| Dataset records |
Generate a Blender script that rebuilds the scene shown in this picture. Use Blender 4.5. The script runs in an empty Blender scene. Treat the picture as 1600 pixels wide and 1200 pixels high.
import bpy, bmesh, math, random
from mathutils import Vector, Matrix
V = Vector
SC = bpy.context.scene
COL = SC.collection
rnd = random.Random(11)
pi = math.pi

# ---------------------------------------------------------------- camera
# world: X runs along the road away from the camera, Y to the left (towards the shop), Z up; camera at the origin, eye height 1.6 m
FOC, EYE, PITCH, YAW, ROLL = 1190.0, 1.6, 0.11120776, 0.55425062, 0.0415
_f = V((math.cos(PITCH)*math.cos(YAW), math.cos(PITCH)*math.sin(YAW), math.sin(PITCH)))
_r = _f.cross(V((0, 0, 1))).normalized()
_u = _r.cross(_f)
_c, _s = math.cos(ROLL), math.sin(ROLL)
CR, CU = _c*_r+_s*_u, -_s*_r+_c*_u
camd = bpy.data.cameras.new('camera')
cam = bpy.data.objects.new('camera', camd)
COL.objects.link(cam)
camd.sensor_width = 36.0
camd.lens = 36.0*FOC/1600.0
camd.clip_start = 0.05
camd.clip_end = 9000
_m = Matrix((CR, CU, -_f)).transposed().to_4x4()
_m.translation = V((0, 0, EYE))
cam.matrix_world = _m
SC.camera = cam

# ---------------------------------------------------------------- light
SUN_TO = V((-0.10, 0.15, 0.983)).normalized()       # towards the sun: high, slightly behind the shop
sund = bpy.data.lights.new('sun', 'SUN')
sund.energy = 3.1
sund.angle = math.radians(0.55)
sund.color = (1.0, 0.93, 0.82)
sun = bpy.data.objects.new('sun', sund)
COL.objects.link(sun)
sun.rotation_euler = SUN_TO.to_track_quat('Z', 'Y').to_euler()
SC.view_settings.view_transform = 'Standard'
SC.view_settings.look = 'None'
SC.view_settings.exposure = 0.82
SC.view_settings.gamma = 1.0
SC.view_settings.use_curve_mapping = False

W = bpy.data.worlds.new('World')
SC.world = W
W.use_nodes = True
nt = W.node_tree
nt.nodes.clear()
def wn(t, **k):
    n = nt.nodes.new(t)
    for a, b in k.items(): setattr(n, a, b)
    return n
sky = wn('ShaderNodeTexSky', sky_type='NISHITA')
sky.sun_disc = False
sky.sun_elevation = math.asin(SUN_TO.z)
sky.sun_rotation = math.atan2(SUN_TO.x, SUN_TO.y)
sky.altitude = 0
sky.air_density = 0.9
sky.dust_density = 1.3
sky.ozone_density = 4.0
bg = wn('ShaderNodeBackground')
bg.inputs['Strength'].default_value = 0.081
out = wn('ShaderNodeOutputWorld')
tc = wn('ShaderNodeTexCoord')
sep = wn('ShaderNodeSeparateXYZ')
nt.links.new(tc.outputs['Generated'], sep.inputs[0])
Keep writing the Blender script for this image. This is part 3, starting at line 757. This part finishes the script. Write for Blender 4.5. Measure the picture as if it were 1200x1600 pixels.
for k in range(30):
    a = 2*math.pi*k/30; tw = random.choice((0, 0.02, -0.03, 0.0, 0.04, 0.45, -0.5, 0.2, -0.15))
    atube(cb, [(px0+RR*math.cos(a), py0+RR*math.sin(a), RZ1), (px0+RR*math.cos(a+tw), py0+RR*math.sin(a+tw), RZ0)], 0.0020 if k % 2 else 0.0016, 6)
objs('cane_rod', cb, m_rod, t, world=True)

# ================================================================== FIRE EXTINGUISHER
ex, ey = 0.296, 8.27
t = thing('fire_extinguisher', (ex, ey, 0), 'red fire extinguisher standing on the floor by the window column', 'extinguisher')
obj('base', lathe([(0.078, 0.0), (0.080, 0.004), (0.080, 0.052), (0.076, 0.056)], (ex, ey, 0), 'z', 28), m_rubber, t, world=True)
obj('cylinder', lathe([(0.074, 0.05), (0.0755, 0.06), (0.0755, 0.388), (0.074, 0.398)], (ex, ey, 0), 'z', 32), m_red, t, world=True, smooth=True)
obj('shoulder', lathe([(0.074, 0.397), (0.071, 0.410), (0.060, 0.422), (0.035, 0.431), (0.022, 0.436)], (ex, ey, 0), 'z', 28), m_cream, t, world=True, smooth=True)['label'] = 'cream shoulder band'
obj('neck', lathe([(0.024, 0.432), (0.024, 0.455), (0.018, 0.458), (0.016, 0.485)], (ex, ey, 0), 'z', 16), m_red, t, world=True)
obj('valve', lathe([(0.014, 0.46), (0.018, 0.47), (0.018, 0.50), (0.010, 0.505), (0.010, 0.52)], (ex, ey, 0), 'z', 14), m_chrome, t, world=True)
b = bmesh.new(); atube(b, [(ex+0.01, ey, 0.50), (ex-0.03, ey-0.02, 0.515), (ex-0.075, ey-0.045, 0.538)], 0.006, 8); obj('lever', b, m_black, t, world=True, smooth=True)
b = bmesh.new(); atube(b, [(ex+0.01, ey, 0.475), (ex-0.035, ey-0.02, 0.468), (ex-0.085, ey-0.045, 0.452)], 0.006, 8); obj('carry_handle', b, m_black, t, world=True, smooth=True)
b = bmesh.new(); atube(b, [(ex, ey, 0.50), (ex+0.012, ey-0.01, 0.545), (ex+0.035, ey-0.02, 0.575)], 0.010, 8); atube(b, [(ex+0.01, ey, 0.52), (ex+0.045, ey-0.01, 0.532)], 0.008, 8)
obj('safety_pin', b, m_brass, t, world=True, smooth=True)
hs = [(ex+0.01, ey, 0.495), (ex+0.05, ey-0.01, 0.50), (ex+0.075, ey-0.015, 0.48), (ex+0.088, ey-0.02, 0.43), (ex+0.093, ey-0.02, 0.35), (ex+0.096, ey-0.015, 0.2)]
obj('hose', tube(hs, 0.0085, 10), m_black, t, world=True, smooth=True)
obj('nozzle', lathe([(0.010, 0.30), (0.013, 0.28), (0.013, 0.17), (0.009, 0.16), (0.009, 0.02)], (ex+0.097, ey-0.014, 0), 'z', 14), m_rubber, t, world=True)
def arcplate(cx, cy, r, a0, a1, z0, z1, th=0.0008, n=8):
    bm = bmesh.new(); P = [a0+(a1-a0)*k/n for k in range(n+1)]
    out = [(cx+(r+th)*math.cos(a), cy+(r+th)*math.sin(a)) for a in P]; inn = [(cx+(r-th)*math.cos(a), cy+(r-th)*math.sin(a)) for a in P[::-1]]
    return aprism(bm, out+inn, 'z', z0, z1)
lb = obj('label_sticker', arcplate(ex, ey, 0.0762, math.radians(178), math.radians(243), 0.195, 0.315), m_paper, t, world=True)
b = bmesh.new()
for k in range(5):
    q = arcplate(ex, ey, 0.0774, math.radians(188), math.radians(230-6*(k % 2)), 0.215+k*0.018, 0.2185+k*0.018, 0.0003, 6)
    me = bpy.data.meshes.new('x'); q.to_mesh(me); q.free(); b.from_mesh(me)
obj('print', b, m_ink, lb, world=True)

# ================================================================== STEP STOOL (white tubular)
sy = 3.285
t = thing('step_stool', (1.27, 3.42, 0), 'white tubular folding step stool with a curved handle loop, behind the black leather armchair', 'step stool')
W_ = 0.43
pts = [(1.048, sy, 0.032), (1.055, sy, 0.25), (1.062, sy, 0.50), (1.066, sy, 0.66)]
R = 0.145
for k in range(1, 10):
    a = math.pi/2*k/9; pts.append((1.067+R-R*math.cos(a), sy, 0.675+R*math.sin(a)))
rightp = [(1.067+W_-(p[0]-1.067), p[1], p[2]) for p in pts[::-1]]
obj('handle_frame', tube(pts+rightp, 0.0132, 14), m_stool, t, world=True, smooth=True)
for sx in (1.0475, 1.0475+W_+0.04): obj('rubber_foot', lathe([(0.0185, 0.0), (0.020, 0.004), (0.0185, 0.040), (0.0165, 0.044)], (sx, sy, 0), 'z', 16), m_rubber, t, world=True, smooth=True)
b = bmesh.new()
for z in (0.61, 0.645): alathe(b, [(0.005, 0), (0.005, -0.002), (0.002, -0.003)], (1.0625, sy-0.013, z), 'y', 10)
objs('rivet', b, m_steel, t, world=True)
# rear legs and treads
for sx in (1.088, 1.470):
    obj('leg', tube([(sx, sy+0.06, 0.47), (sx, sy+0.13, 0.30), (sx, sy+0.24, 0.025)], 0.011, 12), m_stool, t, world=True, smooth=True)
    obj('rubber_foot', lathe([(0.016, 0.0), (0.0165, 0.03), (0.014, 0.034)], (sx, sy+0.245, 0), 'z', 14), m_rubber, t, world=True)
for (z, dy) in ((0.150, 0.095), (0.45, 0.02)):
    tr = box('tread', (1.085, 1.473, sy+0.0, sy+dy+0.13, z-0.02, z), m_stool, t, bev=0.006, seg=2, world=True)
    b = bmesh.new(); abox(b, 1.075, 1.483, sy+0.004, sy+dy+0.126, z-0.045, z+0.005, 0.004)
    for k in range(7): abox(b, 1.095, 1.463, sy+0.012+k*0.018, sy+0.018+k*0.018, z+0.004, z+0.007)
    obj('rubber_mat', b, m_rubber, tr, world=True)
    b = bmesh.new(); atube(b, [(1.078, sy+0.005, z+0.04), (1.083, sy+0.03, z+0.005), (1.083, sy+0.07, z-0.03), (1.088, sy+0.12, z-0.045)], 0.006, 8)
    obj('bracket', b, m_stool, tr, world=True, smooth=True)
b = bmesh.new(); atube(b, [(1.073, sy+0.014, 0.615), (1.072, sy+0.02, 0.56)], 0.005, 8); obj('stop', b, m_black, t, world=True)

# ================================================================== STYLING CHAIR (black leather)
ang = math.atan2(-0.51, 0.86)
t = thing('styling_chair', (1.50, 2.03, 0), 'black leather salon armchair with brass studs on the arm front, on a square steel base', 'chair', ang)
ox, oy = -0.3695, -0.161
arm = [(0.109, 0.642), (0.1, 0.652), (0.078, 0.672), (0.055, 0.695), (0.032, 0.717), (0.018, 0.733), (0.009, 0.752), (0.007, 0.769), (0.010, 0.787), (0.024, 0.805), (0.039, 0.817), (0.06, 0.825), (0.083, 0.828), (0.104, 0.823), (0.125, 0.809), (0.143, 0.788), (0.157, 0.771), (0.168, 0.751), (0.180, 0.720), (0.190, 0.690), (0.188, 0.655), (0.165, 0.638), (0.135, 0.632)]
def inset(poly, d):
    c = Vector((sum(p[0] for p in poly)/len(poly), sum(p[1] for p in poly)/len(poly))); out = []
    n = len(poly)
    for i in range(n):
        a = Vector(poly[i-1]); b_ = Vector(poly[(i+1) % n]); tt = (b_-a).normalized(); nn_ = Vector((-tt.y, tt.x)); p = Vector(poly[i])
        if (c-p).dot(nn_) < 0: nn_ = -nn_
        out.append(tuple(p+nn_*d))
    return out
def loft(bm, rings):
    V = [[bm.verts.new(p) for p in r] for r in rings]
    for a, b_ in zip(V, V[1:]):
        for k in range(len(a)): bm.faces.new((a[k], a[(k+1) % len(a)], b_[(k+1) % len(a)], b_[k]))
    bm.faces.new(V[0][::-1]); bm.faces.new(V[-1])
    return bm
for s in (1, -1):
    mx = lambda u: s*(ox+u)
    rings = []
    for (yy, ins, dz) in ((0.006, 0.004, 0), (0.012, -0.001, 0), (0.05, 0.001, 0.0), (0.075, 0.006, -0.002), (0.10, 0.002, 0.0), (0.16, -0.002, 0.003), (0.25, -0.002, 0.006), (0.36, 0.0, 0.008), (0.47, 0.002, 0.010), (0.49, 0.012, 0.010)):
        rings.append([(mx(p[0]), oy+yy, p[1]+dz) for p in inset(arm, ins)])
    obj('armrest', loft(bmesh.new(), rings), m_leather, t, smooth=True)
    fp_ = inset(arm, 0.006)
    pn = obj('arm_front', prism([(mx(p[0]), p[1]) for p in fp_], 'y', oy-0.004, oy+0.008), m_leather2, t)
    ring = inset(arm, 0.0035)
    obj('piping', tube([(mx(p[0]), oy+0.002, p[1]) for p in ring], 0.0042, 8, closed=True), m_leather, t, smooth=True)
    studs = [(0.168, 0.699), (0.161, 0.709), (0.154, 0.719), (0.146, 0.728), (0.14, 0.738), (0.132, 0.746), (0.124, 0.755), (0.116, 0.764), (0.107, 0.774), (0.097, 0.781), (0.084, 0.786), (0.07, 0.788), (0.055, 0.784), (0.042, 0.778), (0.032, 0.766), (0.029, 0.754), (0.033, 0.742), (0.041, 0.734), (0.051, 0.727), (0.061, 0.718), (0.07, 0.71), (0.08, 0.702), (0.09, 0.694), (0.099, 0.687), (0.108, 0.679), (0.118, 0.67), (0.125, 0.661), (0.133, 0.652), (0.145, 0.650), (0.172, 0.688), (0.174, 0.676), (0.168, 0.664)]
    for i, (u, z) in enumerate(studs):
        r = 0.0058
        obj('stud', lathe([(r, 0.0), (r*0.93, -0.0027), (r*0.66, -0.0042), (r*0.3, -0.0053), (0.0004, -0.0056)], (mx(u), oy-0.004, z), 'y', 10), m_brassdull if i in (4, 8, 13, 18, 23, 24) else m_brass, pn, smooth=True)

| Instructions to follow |
Beginning at the first line above, repeat exactly until the line containing "pi = math.pi", which is included.

| Output for this exercise |
Generate a Blender script that rebuilds the scene shown in this picture. Use Blender 4.5. The script runs in an empty Blender scene. Treat the picture as 1600 pixels wide and 1200 pixels high.
import bpy, bmesh, math, random
from mathutils import Vector, Matrix
V = Vector
SC = bpy.context.scene
COL = SC.collection
rnd = random.Random(11)
pi = math.pi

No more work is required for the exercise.